A week ago, my handsome, sexy, talented friend Bryan tossed off: "Do you & your husband think you could take on another terrier?" I was a bit taken aback because the Husband & I had recently admitted that we were not looking for another dog, there would be no visiting of shelters or looking online, but if a hardluck story should plop in our lives, we might be able to be Daddy Warbucks for a canine Little Orphan Annie.

She was dropped off at the animal shelter in Tillamook, Oregon, by a family in an RV, saying that they just didn't want her anymore. The shelter is not a "no kill" shelter & because they lack funding in the current economy, this shelter does not hold on to animals long before doing them in. My buddy Bryan's charming mother volunteers at the shelter & she understood that this little female terrier deserved one more chance & decided to foster her rather than leave her on Death Row with the Pit Bulls.

  Her first moment in her new home

Meeting her new family


 Seemingly stunned by the promise of her fortunate future

She has been with us for only 24 hours, but she seems to sense that she has hit the doggy lotto jackpot. I have brought home all our dogs, with the Husband never having had a say in that decision. But, he has chosen all of our animal family's names. He has dubbed her- Louise. She came with the name- Snickers, but I couldn't abide saying Snickers because it was a name I was bestowed with in kindergarten, & the situation that brought me that moniker is still to painful to think about 55 years later (it had something to do with my inability to make it to the bathroom in time).

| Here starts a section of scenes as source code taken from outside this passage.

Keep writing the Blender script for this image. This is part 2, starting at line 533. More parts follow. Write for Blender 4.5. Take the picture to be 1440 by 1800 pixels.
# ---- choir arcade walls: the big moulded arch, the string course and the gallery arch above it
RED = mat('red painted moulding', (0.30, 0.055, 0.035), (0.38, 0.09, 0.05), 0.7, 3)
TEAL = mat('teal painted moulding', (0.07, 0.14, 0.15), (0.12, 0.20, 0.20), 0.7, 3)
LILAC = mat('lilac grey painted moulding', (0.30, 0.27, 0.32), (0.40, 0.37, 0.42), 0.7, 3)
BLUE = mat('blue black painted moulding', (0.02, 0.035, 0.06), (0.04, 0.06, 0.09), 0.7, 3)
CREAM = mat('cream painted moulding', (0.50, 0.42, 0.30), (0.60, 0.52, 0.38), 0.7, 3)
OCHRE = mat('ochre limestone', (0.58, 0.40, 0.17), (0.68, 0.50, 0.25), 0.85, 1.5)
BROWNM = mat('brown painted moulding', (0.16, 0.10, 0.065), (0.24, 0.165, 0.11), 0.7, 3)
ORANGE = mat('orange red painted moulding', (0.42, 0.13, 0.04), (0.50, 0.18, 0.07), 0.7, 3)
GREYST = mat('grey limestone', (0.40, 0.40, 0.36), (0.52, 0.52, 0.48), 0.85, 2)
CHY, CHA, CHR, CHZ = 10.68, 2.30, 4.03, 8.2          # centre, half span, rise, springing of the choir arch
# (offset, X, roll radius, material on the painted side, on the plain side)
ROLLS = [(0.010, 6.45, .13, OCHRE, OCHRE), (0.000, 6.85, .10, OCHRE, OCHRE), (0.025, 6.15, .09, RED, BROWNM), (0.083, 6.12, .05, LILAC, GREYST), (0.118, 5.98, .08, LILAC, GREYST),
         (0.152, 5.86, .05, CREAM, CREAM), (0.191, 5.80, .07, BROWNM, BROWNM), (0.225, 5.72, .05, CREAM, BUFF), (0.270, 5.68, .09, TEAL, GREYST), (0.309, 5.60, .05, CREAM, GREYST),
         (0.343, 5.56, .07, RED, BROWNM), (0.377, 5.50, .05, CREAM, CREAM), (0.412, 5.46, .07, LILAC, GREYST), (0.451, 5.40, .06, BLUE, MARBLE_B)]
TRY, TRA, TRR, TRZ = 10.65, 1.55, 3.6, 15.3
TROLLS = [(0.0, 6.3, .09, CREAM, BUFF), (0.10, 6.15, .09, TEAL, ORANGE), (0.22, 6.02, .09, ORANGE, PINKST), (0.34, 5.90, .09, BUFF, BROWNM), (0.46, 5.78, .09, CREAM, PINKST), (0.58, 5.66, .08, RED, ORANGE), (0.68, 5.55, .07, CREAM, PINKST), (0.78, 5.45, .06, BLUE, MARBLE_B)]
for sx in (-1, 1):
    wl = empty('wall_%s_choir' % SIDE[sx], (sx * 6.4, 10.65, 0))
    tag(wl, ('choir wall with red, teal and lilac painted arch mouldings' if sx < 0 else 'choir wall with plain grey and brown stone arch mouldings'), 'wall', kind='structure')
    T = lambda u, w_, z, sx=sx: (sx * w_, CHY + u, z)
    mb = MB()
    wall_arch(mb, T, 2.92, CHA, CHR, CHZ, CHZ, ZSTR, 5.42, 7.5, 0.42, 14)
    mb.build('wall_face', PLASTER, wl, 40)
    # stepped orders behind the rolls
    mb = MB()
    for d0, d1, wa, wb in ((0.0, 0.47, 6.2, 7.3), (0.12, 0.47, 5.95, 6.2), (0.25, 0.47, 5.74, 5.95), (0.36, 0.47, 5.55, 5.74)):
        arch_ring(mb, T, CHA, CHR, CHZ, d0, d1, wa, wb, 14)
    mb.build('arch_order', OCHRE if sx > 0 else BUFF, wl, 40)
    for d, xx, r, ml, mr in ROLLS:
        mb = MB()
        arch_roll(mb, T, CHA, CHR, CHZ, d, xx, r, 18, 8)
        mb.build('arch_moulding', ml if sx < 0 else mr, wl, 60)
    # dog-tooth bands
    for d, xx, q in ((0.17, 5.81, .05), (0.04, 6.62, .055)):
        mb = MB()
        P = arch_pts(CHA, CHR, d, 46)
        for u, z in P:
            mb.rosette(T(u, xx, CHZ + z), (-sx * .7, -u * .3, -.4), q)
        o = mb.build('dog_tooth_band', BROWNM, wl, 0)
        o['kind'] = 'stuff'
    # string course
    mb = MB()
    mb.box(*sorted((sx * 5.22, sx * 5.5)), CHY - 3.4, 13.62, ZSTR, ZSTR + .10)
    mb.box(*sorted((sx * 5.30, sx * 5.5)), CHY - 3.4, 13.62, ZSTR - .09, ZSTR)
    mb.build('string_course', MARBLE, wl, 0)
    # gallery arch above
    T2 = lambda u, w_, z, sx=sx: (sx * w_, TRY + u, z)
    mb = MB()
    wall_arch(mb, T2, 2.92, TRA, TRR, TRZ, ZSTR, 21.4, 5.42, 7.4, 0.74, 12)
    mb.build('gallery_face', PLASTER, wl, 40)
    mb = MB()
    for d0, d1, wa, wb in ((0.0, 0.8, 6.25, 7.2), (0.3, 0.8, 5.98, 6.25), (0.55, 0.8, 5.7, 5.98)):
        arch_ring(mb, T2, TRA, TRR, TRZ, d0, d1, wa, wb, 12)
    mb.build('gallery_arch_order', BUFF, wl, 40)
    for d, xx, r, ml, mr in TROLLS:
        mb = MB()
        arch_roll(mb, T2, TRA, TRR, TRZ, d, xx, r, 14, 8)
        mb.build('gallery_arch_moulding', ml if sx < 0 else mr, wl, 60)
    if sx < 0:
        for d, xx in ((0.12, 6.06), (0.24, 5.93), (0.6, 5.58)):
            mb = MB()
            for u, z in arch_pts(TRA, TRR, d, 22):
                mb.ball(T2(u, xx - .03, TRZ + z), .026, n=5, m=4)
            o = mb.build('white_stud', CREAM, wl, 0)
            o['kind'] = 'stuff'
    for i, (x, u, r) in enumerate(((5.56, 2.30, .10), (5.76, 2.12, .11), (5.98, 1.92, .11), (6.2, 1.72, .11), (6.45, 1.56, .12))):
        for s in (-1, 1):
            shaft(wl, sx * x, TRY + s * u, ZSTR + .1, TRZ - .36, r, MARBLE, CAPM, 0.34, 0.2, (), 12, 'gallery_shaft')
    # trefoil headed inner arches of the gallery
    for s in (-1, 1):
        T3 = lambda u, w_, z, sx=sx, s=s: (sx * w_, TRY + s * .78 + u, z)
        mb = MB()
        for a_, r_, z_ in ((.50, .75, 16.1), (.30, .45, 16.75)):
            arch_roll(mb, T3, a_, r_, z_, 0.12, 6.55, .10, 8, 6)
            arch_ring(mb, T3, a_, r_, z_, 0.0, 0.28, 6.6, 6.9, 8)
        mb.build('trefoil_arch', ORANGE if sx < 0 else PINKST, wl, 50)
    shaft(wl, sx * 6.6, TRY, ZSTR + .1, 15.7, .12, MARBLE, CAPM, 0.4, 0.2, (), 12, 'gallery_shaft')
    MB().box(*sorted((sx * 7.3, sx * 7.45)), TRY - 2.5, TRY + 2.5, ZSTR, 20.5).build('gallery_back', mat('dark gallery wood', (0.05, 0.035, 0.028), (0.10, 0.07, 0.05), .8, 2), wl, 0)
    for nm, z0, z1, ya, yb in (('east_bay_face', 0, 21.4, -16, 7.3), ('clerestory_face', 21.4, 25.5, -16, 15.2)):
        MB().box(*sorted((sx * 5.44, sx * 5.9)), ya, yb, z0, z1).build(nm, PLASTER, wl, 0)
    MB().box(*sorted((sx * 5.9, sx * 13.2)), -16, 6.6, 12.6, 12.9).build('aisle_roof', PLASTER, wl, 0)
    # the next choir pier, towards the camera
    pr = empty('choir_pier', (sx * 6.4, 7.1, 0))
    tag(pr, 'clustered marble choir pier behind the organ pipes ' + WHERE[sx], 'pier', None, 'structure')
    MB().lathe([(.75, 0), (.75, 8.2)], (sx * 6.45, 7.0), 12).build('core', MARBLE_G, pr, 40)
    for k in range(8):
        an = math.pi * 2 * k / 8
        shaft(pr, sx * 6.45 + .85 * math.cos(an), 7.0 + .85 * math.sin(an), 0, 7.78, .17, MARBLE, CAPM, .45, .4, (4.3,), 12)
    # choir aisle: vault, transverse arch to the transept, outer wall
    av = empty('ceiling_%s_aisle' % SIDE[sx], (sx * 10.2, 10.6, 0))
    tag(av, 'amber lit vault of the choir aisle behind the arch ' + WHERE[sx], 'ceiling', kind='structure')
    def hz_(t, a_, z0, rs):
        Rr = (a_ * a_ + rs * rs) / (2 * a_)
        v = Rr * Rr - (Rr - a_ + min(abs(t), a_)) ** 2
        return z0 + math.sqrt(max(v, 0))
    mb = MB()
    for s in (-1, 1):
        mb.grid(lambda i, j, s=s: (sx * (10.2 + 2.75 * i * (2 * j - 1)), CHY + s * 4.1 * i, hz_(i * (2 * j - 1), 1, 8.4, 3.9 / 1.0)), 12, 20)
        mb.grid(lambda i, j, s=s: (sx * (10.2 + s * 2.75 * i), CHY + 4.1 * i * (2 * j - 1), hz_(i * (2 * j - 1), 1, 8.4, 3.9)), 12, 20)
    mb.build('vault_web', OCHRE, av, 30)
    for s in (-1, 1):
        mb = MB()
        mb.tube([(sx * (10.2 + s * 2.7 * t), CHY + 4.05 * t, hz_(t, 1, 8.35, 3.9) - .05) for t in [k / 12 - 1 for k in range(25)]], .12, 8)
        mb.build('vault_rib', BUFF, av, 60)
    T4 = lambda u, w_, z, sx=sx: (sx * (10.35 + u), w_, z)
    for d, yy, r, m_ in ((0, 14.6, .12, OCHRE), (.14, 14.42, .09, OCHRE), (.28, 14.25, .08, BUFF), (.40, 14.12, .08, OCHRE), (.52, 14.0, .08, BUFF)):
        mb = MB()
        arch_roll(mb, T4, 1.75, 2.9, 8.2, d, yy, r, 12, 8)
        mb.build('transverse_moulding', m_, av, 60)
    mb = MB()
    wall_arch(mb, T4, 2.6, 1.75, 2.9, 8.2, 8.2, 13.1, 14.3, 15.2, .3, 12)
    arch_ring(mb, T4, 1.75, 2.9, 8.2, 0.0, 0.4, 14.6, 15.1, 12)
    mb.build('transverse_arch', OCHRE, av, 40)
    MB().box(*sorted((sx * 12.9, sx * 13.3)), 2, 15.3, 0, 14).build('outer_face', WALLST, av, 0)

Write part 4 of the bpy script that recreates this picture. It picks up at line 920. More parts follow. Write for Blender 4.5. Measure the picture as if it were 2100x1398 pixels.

We have long ago shortened Junior's name to June... so now we have June & Louise. If you catch that reference, you are in my club.

Dainty June & Baby Louise


She already has my heart, the Husband's too.



Every little breeze seems to whisper 'Louise.'
Birds in the trees seem to twitter 'Louise.'
Each little rose tells me it knows I love you.
Every little beat that I feel in my heart
Seems to repeat what I felt at the start.
Each little sigh tells me that I adore you, Louise.
Just to see & hear you is joy I never knew,
But to be so near you thrills me through & through.
Anyone can see why I wanted your kiss.
It had to be, but the wonder is this:
Can it be true, someone like you
Could love me, Louise.

Leo Robin
1929

Monday, March 7, 2011

Movement

We take in orphans here at Post Apocalyptic Bohemia. Larry is a rescue dog. He was much loved by his original family, but he nipped at the brand new baby & was sent away. Larry went to live with relatives of the original family. They didn’t like him & kept him in the garage. We think that he was snapped at or hit with a dish rag or towel. Larry becomes unglued at the sight of a dust cloth or rag in use. He is a corpulent, covetous, cantankerous, churlish canine. It is not hard to deny the similarities between this cur & Your Host.



We think that Larry is 14-ish years old & he is starting to fail. Cloudy eyes, lumps under the skin, sleeps a lot of the time. We have been through it with Baby, Sister, & Butch (terriers all) before him. Larry will sometimes not be able to walk & he drags his hind legs behind him as he scoots his way around the house. But if food is involved Larry is suddenly a puppy & on the run. He falls down stairs & only wants to walk one block on our outings.


Dogs come into our lives destroying the carpet & they leave the same way. Larry has always been a very good boy about “accidents” in the house. He was 8 years old when he was brought to our family, fully house trained, & with basic commands learned.



This morning, I left the house at 4:10am for my commute to the job. The still sleeping Husband heard Larry ask to go out at 5am. When he asks these days, you have to really hurry or he won’t make it. Larry didn’t make it. As the Husband open the sliding glass door to the back garden, he stepped, each foot, in slippery, stinky, steamin' shit. He recalled that the dog poop oozed in between each toe & into each toenail & crease of his foot.


So as not to ruin the carpet, or even the hard wood floors, the Husband made his way from the backroom, through my workspace & down a short hallway to the bathroom & shower. He accomplished this journey on his knees & elbows to avoid feces features imprinted in the flooring. According to the Husband the cleanup process was neither pleasurable nor painless. That was the start of the Husband’s day & the answer to my question: “How was your morning?”


I only wish that I had been there to capture it on camera. I would have sent the video to Oprah or Ellen, or even Nate, after making a plea: “Please Oprah/Ellen/Nate, help my husband! He is having a hard time of it. His life has gone to shit!”


One of these 2 hairy beasts is actually a warm, welcoming, winning, wonder of a love pup, & the other is crabby curgeudgeon that might like to take a chunk out of you. Venture to guess which is which?